My name is Cleveland Douglas Holmes Jr.
I am sure I can write a book of my life but I will try not to torment every one, although I would like to share more with everyone in the future.
As a child I was a proud and powerful communicator amongst my peers. I felt inner power all the time while helping others. I did not feel special, I just had great joy helping others. My father is a baptist pastor and I was obviously raised in a christian home. I studied the bible ceaselessly in my attempt to find the truth and be closer to God. The truth is, the younger I was the closer to God I was. The older I became the more distant God became. Before I go further I would like to express that I am in no wise trying to create religious stress to anyone. I am merely sharing my experience and hoping that anyone having a hard time with religious issues can glean something from my experience. As a child and young man everything seemed to work out for me. It seemed I was always in the right place at the right time. Like I was being guided. I always had a feeling that I had everything I needed to be successful. Things began to change when I became nineteen years old. I met my wife then. She was just as young but had two children that I feel in love with. We were deeply in love and I was an up and coming mechanical designer. I was paid well and also went to college in the evenings. Needless to say my family felt my new soulmate was not good enough for me. It broke my heart to see my christian family treat the love of my life so hostilely.

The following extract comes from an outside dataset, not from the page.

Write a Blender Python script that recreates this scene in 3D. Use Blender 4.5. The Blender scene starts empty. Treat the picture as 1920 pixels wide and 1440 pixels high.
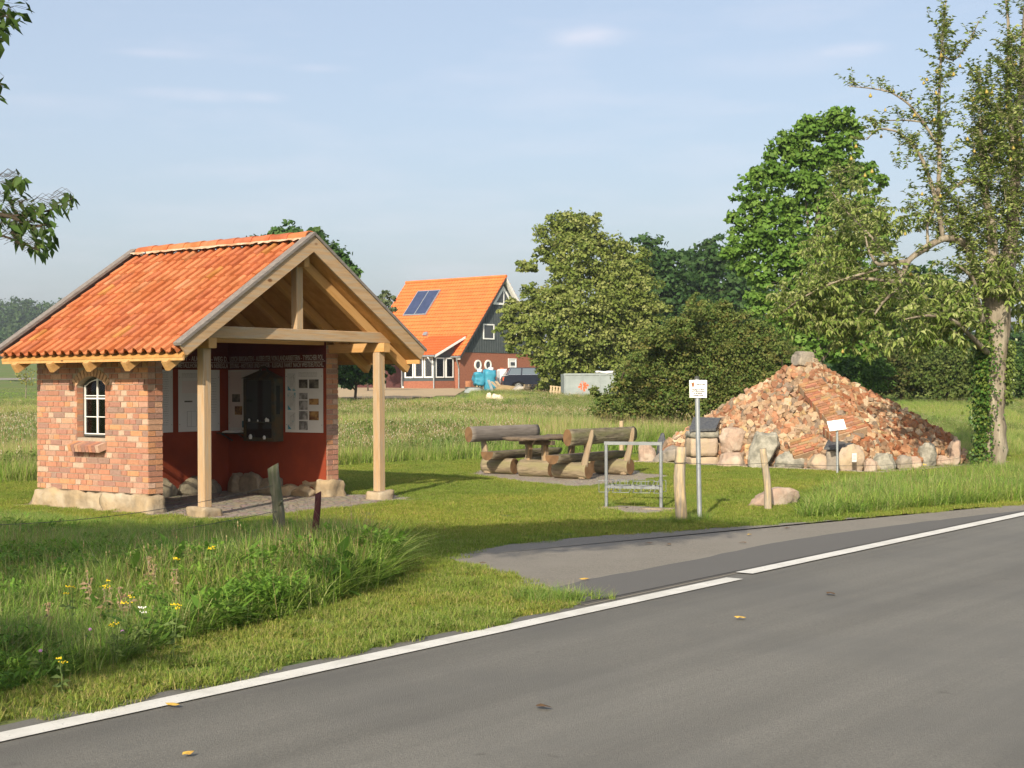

At twenty years of age, I was put on blast by a neocheating minister in front of the entire congregation about becoming a minister. I had expressed to this person that I had considered a friend, in private my desire to do some kind of teaching. He always insisted that I was being called to the ministry and I always resisted that claim. I must confess that I did have an inner calling, but I had to be right about what I was teaching people. I had to be completely honest. There were many things in the bible that conflicted with my nature. My wife whom I consider a genius and I had hair raising conversations concerning religion. She was always supportive of my efforts and she was adept in the home. I supported her in her endeavors and we were extremely happy in spite of all the opposition presented to us. I was an amazing value creator at the time. I created value for the areospace and defence industries. I feel I created value in my community by teaching people to believe in themselves and stop waiting for some miracle. The miracle came when you see yourself achieving your goals through effort in your endeavors. My ministry was becoming very popular with various congregations but very unpopular with nearly every church leader. I remember being invited to speak by members of different churches, only to be publicly railed afterwards by the pastor. Accused of teaching some strange doctrine. I spoke to my father/pastor about these disturbing matters and he told to preach Jesus… I suppose I misunderstood him because things became worse. It seems to me that Jesus constantly taught to turn from bicameral minds and become integrated thinkers. Thanks to NeoTech and NeoThink I now have the terminology to back up what I always felt. And we all know what integrated thinking got him way back then.
I can go on and on. I really would like to share the whole story one day. Hopefully I will. Needless to say, I allowed learned religious beliefs to strip me into the bicameral thinking which eventually destroyed my career, my relationship with my wife as well as my drive for life. I could not understand what happened to such a promising life. All I had was my yesterdays until NeoTech found me. Thanks Mark, for choosing to be my mentor and I hope I can become an asset to the society as fast as possible.
Again, thanks Mark Hamilton I hope to see you soon.
I would like you all to know my wife and I never divorced. And as I evolve into a Neothinker, her interest in me in growing daily. We are spending New Years day together. Thanks NeoTech
Dear Cleveland,
Please do update, lol. I’d love to know how you are doing as we now head into 2011, after such a wonderful year for the movement during 2010.
My story runs some very similar parallels to yours, though the time frame commenced for me in 1990. Integrating with other NeoThinkers during this past year has led me to great improvements in my life & relationships. The personal hope & aspirations I have for 2011, as we working for the Twelve Visions Party gather momentum in Canada too, is greater than any yet in my life’s experience.
Love of life to you & yours, Cleveland.